--- MATERIAL FOR THIS TASK ---

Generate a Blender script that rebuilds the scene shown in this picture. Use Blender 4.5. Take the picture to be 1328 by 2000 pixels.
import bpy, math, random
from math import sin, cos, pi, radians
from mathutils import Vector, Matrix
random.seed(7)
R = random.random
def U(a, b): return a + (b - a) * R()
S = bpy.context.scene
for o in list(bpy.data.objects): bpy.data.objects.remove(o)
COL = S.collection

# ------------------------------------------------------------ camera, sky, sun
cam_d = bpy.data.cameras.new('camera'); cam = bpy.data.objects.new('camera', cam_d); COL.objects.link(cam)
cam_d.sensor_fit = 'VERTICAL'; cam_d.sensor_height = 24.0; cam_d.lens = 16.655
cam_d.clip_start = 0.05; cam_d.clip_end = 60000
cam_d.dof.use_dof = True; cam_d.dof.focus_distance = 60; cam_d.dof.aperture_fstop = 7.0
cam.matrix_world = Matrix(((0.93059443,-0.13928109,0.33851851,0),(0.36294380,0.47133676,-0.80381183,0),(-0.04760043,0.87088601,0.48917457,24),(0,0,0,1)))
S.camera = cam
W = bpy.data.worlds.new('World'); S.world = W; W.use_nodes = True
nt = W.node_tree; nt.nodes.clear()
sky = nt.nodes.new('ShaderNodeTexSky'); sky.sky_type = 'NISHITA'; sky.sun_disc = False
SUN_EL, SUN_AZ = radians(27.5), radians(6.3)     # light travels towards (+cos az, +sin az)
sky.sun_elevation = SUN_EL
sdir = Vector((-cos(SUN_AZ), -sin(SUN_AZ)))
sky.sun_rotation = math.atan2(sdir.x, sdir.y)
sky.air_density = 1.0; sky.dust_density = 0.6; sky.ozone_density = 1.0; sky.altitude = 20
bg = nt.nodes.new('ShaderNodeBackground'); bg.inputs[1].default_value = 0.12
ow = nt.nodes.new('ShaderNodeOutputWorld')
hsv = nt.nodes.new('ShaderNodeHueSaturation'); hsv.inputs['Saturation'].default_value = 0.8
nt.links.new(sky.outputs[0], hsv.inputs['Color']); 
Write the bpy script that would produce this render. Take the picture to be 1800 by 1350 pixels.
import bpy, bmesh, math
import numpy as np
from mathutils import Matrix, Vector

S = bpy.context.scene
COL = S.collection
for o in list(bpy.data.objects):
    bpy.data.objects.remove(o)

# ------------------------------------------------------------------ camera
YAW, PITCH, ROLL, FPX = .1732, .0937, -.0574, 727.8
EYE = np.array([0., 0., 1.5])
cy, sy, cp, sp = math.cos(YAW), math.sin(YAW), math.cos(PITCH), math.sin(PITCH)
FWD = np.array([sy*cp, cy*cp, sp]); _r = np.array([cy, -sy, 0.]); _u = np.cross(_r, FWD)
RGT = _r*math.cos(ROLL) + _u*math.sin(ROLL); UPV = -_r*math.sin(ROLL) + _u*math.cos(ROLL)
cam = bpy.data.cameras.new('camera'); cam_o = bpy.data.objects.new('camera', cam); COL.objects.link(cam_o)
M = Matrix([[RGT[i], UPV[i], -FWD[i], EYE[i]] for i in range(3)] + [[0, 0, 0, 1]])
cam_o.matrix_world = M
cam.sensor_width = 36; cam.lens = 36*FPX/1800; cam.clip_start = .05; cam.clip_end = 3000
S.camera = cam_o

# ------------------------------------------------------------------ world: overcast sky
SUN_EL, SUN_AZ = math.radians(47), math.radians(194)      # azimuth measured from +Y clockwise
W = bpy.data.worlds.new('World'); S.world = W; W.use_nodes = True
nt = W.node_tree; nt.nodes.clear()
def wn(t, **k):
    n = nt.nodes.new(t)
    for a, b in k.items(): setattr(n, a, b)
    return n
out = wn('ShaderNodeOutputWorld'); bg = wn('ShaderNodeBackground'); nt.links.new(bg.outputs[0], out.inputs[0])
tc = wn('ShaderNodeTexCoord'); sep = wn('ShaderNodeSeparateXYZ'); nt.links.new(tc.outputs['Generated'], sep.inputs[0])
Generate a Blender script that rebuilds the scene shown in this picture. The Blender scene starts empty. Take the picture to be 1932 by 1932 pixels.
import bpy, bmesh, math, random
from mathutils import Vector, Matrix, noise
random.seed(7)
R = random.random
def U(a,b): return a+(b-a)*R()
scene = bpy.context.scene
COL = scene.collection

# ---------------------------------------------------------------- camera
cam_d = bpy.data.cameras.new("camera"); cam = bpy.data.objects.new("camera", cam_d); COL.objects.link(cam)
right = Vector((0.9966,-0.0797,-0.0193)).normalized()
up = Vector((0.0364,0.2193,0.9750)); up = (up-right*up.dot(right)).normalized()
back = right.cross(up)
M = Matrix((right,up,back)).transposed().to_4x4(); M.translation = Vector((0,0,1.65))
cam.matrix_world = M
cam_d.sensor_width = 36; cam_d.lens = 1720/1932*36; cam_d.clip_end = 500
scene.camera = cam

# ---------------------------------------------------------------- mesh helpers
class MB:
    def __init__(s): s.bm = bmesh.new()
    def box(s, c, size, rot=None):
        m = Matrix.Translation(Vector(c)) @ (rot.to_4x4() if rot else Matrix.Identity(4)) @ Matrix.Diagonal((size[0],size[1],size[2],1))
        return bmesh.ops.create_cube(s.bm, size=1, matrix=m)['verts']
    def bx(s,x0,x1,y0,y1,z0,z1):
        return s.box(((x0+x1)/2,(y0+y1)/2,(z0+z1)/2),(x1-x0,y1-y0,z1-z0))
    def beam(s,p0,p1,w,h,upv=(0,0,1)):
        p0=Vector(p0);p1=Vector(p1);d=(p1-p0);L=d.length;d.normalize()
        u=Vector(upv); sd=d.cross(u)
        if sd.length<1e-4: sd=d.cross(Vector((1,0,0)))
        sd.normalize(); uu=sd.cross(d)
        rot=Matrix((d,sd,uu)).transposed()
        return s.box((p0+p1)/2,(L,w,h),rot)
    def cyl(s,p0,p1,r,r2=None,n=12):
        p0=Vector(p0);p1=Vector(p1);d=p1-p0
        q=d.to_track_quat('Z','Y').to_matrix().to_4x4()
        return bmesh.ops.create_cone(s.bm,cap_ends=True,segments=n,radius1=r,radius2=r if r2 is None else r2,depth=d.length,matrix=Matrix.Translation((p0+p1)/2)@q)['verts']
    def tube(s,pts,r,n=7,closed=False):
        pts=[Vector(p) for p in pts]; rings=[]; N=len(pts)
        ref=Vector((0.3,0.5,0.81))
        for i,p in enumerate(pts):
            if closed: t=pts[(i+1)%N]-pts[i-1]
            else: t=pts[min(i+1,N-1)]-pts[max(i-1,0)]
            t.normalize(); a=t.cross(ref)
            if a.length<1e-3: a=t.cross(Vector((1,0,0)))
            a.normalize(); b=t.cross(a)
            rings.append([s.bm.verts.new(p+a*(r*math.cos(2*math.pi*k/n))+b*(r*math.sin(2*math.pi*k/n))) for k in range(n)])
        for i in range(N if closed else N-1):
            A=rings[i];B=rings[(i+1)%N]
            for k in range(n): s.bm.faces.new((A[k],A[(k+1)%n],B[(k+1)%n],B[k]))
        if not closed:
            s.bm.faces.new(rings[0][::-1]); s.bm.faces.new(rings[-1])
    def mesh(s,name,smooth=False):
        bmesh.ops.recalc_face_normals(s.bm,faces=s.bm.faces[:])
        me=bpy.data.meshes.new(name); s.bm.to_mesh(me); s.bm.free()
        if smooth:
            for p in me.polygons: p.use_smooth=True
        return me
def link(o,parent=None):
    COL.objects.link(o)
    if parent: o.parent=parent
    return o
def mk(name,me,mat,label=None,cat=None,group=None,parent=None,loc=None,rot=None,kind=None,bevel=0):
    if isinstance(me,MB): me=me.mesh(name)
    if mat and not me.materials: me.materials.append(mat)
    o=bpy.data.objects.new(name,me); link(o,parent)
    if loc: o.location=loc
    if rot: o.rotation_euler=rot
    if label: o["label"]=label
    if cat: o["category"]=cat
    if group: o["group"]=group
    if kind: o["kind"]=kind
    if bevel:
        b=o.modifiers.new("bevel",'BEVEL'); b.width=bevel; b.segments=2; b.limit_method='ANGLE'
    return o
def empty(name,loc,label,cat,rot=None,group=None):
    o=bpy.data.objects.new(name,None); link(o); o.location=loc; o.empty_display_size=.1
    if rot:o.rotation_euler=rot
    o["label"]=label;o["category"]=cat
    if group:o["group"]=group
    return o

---

• _WORK TO BE COMPLETED_: Print exactly the lines above from the one with "by 1932 pixels." to the one with "COL = scene.collection", including both.

• _THE RESPONSE_:
Generate a Blender script that rebuilds the scene shown in this picture. The Blender scene starts empty. Take the picture to be 1932 by 1932 pixels.
import bpy, bmesh, math, random
from mathutils import Vector, Matrix, noise
random.seed(7)
R = random.random
def U(a,b): return a+(b-a)*R()
scene = bpy.context.scene
COL = scene.collection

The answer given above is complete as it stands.